EXERCISE OBJECTIVE –
Begin with the first line of the entries below and reproduce each line exactly, ending with the line that holds "tag(put('wall_column', pilF_me, (XA".

Scene modeling code data
......
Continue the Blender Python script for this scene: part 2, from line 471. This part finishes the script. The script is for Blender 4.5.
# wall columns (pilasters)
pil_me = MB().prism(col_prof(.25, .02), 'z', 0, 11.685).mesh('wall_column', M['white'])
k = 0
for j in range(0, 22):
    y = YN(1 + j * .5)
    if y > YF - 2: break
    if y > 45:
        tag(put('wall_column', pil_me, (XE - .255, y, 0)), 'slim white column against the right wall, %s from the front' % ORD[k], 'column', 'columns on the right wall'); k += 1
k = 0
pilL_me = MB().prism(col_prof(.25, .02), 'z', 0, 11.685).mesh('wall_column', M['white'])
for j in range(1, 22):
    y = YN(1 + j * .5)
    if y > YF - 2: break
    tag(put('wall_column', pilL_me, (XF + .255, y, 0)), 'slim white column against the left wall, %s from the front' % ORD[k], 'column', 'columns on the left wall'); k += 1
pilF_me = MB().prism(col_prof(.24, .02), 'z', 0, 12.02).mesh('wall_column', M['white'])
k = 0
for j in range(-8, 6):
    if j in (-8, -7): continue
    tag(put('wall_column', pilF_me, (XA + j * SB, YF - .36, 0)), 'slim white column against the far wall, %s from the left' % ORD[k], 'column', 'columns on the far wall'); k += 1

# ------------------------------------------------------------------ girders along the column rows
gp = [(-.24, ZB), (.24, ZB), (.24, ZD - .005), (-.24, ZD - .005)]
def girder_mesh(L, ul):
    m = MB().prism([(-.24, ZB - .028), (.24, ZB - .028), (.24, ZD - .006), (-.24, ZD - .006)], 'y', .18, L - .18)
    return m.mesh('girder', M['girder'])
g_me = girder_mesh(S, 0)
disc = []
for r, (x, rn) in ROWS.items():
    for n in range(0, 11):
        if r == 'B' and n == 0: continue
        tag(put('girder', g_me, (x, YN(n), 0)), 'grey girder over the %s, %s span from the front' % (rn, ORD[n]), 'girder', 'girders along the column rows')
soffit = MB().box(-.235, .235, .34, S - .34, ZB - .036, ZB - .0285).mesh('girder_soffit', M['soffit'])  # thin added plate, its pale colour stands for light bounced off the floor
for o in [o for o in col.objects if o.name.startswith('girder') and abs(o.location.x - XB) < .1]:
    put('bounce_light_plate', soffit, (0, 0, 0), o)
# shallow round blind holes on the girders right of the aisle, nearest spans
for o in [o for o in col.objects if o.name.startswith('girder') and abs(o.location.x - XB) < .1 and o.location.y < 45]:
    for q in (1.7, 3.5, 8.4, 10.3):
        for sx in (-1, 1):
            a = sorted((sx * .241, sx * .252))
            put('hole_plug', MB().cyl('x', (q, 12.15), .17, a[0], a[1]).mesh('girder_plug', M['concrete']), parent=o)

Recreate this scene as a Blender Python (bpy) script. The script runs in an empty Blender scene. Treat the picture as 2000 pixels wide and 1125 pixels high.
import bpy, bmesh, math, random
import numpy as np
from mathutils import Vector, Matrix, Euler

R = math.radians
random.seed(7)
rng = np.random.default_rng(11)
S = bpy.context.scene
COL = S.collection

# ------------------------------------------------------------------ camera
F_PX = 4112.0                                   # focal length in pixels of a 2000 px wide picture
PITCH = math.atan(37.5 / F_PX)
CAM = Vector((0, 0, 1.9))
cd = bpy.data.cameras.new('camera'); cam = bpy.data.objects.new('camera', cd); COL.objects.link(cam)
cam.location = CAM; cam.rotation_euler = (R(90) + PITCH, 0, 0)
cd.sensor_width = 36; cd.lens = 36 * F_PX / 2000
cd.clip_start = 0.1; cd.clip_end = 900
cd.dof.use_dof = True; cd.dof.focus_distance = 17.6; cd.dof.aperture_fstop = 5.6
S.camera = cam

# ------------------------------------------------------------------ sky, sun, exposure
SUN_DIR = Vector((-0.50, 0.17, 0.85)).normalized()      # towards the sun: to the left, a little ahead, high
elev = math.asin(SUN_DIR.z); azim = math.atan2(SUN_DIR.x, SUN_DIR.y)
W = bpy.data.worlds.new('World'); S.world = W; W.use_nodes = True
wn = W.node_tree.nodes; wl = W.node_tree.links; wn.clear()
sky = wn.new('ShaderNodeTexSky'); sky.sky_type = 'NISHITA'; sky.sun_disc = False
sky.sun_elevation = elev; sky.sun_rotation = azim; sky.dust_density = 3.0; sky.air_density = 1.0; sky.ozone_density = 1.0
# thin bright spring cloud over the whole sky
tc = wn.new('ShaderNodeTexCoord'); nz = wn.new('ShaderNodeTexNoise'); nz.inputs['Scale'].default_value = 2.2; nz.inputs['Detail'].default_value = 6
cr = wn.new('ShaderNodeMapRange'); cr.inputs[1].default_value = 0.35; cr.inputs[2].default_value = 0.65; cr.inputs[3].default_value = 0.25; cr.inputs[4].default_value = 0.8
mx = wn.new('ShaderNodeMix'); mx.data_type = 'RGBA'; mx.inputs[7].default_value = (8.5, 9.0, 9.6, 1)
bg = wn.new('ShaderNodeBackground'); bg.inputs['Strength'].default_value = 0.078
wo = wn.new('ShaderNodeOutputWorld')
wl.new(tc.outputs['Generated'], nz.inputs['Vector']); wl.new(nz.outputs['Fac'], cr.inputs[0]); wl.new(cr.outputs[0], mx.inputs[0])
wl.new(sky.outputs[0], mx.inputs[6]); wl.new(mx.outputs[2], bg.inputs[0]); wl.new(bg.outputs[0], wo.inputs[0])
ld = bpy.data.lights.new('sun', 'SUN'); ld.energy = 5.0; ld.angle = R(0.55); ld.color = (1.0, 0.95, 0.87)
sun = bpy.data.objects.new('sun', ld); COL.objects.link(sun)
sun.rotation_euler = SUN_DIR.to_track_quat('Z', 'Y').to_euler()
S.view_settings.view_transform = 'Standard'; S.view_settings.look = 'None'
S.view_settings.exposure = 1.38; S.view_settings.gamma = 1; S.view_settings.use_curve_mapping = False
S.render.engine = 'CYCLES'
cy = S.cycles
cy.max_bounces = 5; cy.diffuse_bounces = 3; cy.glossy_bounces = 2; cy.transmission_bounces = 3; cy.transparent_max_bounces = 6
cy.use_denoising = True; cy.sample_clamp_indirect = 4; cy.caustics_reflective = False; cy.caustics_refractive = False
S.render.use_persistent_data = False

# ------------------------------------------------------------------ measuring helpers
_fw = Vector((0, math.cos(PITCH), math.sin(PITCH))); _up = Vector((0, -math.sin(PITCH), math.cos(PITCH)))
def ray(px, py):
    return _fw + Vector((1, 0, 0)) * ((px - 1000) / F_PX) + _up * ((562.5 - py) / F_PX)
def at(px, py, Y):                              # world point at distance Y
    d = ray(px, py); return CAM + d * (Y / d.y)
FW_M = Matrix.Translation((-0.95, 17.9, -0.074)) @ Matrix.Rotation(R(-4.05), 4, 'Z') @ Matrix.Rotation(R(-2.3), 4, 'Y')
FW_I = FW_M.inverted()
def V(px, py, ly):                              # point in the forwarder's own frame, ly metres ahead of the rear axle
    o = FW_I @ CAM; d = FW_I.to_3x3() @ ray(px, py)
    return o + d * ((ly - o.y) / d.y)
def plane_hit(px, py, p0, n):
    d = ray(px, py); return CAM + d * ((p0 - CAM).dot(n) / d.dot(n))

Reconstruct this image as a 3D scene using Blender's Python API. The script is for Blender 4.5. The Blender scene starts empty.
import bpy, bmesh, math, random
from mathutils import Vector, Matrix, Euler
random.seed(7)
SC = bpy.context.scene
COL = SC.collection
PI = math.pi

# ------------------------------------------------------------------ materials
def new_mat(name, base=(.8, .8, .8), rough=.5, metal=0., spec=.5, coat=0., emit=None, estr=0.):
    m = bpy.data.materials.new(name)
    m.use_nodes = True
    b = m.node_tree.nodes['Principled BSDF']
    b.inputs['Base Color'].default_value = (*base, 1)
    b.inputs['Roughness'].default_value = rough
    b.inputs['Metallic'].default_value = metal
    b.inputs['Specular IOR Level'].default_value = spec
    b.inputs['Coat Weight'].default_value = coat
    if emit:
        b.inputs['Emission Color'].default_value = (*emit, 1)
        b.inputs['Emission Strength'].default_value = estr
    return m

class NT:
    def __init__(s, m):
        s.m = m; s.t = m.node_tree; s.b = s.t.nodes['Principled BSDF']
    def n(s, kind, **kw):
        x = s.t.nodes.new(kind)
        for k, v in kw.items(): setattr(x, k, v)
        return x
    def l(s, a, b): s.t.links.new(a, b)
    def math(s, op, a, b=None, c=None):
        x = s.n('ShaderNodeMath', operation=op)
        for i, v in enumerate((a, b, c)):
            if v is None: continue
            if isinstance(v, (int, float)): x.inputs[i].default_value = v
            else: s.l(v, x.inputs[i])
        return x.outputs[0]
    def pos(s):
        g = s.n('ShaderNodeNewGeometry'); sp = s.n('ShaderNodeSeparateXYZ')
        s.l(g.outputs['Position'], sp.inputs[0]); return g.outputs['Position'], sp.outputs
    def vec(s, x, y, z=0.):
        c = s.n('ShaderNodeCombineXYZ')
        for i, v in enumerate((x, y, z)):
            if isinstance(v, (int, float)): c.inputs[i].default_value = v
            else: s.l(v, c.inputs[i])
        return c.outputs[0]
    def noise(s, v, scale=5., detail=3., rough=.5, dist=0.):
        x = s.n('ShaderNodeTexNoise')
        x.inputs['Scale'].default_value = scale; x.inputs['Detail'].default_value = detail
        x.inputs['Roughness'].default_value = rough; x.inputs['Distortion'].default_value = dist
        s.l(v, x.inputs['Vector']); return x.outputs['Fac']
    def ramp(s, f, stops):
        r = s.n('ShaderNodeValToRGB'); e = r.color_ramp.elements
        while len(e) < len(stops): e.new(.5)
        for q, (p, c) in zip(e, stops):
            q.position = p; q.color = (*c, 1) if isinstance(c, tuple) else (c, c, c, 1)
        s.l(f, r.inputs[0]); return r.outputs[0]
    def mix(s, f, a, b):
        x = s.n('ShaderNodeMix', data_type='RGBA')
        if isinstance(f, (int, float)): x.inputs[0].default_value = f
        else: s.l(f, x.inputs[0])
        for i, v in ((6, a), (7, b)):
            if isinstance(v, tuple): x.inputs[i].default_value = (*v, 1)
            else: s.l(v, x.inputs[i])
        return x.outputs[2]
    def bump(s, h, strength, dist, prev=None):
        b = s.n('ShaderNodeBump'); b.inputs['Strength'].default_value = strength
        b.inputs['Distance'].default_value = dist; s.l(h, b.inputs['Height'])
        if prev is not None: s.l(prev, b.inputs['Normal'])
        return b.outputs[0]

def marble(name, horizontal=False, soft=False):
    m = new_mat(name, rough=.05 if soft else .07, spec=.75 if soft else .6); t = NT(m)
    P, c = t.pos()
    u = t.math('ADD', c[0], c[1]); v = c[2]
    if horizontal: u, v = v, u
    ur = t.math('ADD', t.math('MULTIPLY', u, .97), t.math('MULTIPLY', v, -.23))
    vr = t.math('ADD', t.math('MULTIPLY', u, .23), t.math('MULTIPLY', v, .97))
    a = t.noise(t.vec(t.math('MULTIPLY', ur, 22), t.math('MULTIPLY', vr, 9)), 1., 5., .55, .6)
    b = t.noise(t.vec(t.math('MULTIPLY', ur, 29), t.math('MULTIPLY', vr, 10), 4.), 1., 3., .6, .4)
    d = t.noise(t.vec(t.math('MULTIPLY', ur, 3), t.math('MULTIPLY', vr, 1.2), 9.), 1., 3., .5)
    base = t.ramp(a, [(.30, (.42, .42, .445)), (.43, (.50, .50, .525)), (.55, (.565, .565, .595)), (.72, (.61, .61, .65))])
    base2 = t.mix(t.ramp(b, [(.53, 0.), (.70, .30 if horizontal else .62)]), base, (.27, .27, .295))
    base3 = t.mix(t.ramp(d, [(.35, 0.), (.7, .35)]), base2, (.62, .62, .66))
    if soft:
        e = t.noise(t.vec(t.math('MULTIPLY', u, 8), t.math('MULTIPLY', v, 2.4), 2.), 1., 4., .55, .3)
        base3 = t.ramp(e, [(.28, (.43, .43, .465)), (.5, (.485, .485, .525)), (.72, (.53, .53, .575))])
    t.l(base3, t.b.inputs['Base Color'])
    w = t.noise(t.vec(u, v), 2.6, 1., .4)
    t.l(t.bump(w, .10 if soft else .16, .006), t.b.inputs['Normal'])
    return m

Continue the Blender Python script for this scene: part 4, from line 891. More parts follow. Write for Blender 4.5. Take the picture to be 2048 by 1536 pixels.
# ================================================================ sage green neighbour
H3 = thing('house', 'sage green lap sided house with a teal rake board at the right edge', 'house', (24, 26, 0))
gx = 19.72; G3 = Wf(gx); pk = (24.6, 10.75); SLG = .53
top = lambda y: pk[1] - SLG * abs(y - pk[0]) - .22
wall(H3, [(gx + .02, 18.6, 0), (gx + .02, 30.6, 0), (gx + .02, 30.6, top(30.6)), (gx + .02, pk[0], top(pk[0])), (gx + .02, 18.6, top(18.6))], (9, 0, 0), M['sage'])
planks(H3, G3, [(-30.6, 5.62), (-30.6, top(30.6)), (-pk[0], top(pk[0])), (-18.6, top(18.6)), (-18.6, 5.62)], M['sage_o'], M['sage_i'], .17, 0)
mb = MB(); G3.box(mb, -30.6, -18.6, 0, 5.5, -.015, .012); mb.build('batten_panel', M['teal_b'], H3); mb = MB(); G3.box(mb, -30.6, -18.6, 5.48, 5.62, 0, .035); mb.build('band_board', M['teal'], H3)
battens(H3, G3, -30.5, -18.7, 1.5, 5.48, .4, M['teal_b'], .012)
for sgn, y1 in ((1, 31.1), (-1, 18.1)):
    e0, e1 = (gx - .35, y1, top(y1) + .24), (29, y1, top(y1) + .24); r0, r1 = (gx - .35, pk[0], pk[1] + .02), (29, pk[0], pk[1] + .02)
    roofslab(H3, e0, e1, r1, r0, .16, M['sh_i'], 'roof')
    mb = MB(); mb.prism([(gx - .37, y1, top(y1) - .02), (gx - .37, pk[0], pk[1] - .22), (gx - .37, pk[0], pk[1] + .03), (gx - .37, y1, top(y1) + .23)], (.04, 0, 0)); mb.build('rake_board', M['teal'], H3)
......
SOLUTION TO THIS TASK –
Continue the Blender Python script for this scene: part 2, from line 471. This part finishes the script. The script is for Blender 4.5.
# wall columns (pilasters)
pil_me = MB().prism(col_prof(.25, .02), 'z', 0, 11.685).mesh('wall_column', M['white'])
k = 0
for j in range(0, 22):
    y = YN(1 + j * .5)
    if y > YF - 2: break
    if y > 45:
        tag(put('wall_column', pil_me, (XE - .255, y, 0)), 'slim white column against the right wall, %s from the front' % ORD[k], 'column', 'columns on the right wall'); k += 1
k = 0
pilL_me = MB().prism(col_prof(.25, .02), 'z', 0, 11.685).mesh('wall_column', M['white'])
for j in range(1, 22):
    y = YN(1 + j * .5)
    if y > YF - 2: break
    tag(put('wall_column', pilL_me, (XF + .255, y, 0)), 'slim white column against the left wall, %s from the front' % ORD[k], 'column', 'columns on the left wall'); k += 1
pilF_me = MB().prism(col_prof(.24, .02), 'z', 0, 12.02).mesh('wall_column', M['white'])
k = 0
for j in range(-8, 6):
    if j in (-8, -7): continue
    tag(put('wall_column', pilF_me, (XA + j * SB, YF - .36, 0)), 'slim white column against the far wall, %s from the left' % ORD[k], 'column', 'columns on the far wall'); k += 1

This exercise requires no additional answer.